Neuhaus's characters reflect the political dynamics of the times. In 1973, a christening takes place in Estonia to which the baby's mother is not invited. It has been decided that 20-year-old Helena, with education, good looks, modest wealth, connections and a husband, should be the mother to the illegitimate baby Maarja whom she takes off to air-freshened Sweden for a lifetime of capitalistic opportunities.

Meanwhile, her 17-year-old second cousin Piret, the baby's true mother, is without husband, parental support, beauty, money or opportunity and so has been coerced by family, mainly patriarchal, pressure to surrender her child for the good of the fittest.

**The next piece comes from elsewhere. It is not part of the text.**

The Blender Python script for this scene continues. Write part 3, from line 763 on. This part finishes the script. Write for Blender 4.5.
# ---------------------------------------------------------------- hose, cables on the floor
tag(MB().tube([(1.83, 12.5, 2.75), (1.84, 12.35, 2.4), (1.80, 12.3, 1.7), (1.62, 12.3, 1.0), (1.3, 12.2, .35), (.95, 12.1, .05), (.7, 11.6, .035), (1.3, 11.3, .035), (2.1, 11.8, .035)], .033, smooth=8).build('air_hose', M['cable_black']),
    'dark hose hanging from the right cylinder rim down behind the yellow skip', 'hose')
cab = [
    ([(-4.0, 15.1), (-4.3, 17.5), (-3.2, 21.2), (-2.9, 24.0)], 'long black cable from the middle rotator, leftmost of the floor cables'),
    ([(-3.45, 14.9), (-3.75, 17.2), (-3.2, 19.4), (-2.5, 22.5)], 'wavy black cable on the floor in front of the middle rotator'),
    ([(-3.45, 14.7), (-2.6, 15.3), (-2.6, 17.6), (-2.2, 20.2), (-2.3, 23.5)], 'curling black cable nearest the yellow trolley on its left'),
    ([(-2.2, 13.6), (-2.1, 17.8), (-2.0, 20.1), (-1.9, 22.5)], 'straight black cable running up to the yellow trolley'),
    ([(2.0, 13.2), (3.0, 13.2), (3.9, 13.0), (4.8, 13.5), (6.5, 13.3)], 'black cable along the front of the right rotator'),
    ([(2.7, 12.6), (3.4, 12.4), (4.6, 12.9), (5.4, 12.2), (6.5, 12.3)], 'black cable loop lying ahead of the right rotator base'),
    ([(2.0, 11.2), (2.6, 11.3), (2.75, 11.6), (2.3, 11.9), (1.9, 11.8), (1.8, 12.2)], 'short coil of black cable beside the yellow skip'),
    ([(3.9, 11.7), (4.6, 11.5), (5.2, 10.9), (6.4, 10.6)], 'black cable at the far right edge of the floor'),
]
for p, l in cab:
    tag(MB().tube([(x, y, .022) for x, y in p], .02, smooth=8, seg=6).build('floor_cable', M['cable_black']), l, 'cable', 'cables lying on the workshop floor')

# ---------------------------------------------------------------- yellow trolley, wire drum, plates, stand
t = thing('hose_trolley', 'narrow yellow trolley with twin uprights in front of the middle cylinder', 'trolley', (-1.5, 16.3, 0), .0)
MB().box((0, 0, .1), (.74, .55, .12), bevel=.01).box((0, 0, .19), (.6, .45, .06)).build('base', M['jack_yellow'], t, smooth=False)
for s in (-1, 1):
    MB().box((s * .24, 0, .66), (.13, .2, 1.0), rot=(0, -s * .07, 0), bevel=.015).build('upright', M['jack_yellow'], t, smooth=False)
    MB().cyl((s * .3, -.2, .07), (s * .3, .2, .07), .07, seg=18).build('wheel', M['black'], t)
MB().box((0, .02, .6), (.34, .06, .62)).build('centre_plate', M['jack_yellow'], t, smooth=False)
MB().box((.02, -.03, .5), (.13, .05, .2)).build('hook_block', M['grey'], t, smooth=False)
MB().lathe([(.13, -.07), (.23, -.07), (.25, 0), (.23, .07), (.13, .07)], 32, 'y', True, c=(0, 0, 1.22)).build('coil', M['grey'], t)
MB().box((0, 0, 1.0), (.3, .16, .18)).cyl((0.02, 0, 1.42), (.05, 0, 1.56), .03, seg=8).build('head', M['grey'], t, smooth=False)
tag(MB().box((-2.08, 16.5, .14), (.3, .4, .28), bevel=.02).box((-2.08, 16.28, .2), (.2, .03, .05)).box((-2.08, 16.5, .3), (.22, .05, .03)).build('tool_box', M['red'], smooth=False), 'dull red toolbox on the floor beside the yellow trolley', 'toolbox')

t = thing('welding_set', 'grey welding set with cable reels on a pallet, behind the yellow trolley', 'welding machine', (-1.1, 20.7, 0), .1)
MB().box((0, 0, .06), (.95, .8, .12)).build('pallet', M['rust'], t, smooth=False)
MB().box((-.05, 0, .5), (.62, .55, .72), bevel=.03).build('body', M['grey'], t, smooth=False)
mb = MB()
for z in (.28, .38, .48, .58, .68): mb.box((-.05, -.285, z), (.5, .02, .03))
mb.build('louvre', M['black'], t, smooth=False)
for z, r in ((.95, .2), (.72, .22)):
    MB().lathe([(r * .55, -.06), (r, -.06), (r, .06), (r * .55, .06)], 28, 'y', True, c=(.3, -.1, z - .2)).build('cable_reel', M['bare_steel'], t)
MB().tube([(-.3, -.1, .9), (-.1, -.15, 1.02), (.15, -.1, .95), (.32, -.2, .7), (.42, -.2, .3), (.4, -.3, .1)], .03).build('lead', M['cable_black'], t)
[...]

As Helena later remorsefully explains to Maarja, "You see, Piret had nothing and we had everything. We thought we could do whatever we wanted."

Though no Marxist, the girls' great aunt Lydia has seen the inequity from their infancies and is now determined to redistribute the riches: "I will not let Piret get nothing," she vows, foisting upon the girl an application from the Central Committee's Ministry of Education to continue her schooling. This leads unexpectedly, but believably the way Neuhaus tells it, on to a dazzling career in theoretical economics. In finding a benevolent but strict parent in the Soviet educational system, Piret blooms in the life of the mind.

But this is also a novel of cunning plot. While Piret's opportunities wax under Communism and Helena's are curiously diminished in the West, the author marshals her ironies for the further twists of fortune which make her storytelling always something to relish. The KGB lurks in wait to make use of family secrets both in Sweden and Estonia; the USSR totters, then collapses; a girl grows up unaware of her true parentage, but is drawn through a love of history to her roots.

Neuhaus is struck by the charades of Soviet occupation: the parade in Estonian national costume led by a banner of Lenin, the paying to Estonians of three days' wages to whoop it up on May Day for international cameras. She opens up questions at political, economic and personal levels with conviction and panache, showing that people blunder at all these levels but, seen through the eyes of such an imaginative and informed chronicler, they produce marvellous stories along the way.